Oil Sands Truth: Shut Down the Tar Sands

Tar sands suck dollars from cleaner oil and gas

Oilsands suck dollars from cleaner oil and gas
Dave Yager, For The Calgary Herald
Published: Sunday, May 04, 2008

There's a giant sucking noise emanating from northeast Alberta that gets louder as oil prices rise.

Called the Athabasca Tar Sands, its rapid development is draining imagination from the Stelmach government, flexibility from labour markets and diversification from Alberta's economy. It has also sucked Edmonton into a hopeless global environmental confrontation.

Alberta is committed to unrestricted oilsands development and to defending it against growing opposition. Good. The world needs the oil.

But not at the expense of the rest of Alberta's oil business. Determined to increase its share of production revenue and maintain aggressive oilsands development, the province's impending royalty rates are much too high.

That there are problems in Alberta's oilpatch is surely incomprehensible to Joe Public. With everything hydrocarbon fetching record prices, continued whining from oil guys like me must be annoying. But Stelmach's new royalties will soon make Alberta the least attractive place to develop conventional oil and natural gas in North America. Alberta has put most of its energy eggs in the oilsands basket. This will be the most damaging "unintended consequence" of all.
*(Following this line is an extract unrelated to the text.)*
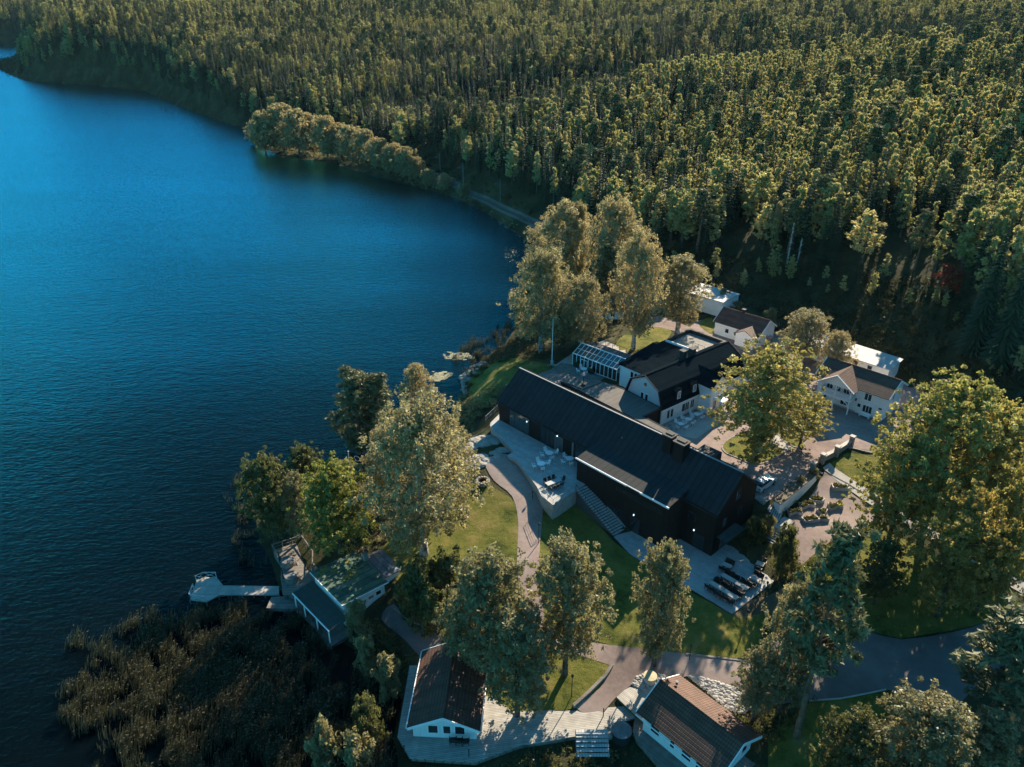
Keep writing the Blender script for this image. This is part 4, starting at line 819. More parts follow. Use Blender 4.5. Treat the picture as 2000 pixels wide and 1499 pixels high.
# stairs from upper to lower terrace
def stairs(name, label, tl, tr, bl, br_, z1, z0, n_, mat='stone_steps', rail=True, cheek=True):
    A, B = P(*tl, z1), P(*tr, z1); C, D = P(*bl, z0), P(*br_, z0)
    u = ((C + D) / 2 - (A + B) / 2); u.z = 0; run = u.length; ang = math.degrees(math.atan2(u.y, u.x)); w = ((A - B).length + (C - D).length) / 4
    m_ = (A + B) / 2; t = thing(name, label, 'stairs', (m_.x, m_.y, 0), ang); b = MB()
    for i in range(n_):
        z = z1 - (z1 - z0) * (i + 1) / (n_ + 1); x = run * i / n_
        b.box(x, x + run / n_ * .66, -w, w, z - .12, z - .001 * i)
    b.build('treads', mat, t)
    b = MB()
    for i in range(n_):
        z = z1 - (z1 - z0) * (i + 1) / (n_ + 1); x = run * i / n_; b.box(x + .03, x + run / n_, -w + .02, w - .02, z0 - 1.2, z - .155)
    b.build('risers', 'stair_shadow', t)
    if rail:
        for s in (-w - .05, w + .05):
            r = MB(); r.bar((0, s, z1 + .9), (run, s, z0 + .9), .035, seg=5)
            for i in range(5): x = run * i / 4; zz = z1 - (z1 - z0) * i / 4; r.bar((x, s, zz - .1), (x, s, zz + .9), .03, seg=5)
            r.build('handrail', 'dark_metal', t)
    if cheek:
        s = w + .12; MB().add([(0, s, z0 - 1), (run, s, z0 - 1), (run, s, z0 + .1), (0, s, z1 + .1), (0, s + .2, z0 - 1), (run, s + .2, z0 - 1), (run, s + .2, z0 + .1), (0, s + .2, z1 + .1)],
                              [(0, 1, 2, 3), (7, 6, 5, 4), (3, 2, 6, 7), (1, 5, 6, 2), (0, 3, 7, 4)]).build('side_wall', 'concrete', t)
    return t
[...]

Canadian politicians love megaprojects. Big investments. Big jobs. Big taxes. Big photo ops. And so it goes for the oilsands. There's no bigger project in Canadian history. Once they contract megaproject fever, formerly rational elected officials will always choose 1,000 high profile megaproject jobs over 2,000 random private sector jobs. You can't get political credit for a bunch of small companies hiring a lot of people.

Take, for example, conventional oil and gas exploration -- hundreds of developers supported by hundreds of service and supply companies.

When Premier Ed Stelmach announced a review and possible royalty increase for oilsands last year, the conventional oilpatch cheered. The big, expensive black holes they dig suck in so much money and manpower they distort the provincial economy. Therefore, it was hugely disappointing that future oilsands royalties will actually be lower than for most conventional production.

Because of the enormity of the oilsands resource, higher royalties will have little impact on investment. But for everything else, the increased royalties will hurt, regardless of commodity prices.

Alberta's gas production fell by seven per cent from January 2006 to March 2008. Continued decline is now assured. Considering natural gas accounts for 60 per cent of provincial royalties -- and is the main heat source for oilsands extraction -- you'd think maintaining production would matter.

The new royalty program encourages drilling for non-conventional, coal bed gas. But they're the high density wells farmers hate. Will farmer Ed support industry when the inevitable conflicts resume?

One solution is to cut costs. Unfortunately, the only big expense left to reduce is labour. Thanks to the big vacuum up north, this is impossible.

Stelmach's recent budget earmarked $100 million to spur technology development and diversification. But in conventional oil and gas, Albertans already have a vibrant, home grown, high-tech oilfield service sector that exports knowledge, technology and equipment worldwide. Many fabrication and manufacturing companies have sprung up to support the oilsands, especially in Edmonton. But these products have no export potential.

Looking to reduce costs, oilsands operators are examining manufacturing major components offshore with construction and assembly done by imported foreign workers. By tilting the royalty system so far in favour of the oilsands, Stelmach's program punishes developers of Alberta's advanced conventional oil and gas technology and supports low-tech foreign suppliers. China wins, Red Deer loses.

Intoxicated by megaprojects, the Tories are comfortable there will be future jobs, growth and royalties without having to think. But at what cost?

Punitive royalties and high labour costs mean the oil business that carried us this far will continue to wither. As for "broadening the economy," everything I see coming out of northeast Alberta is going in the wrong direction. Foreign suppliers of equipment and labour to extract oil many don't want to buy?

The environmental file is terrifying. Edmonton backs the dirtiest oil while penalizing natural gas, which is, by comparison, benign. I support oilsands development. But must it be at the expense of conventional oil and gas?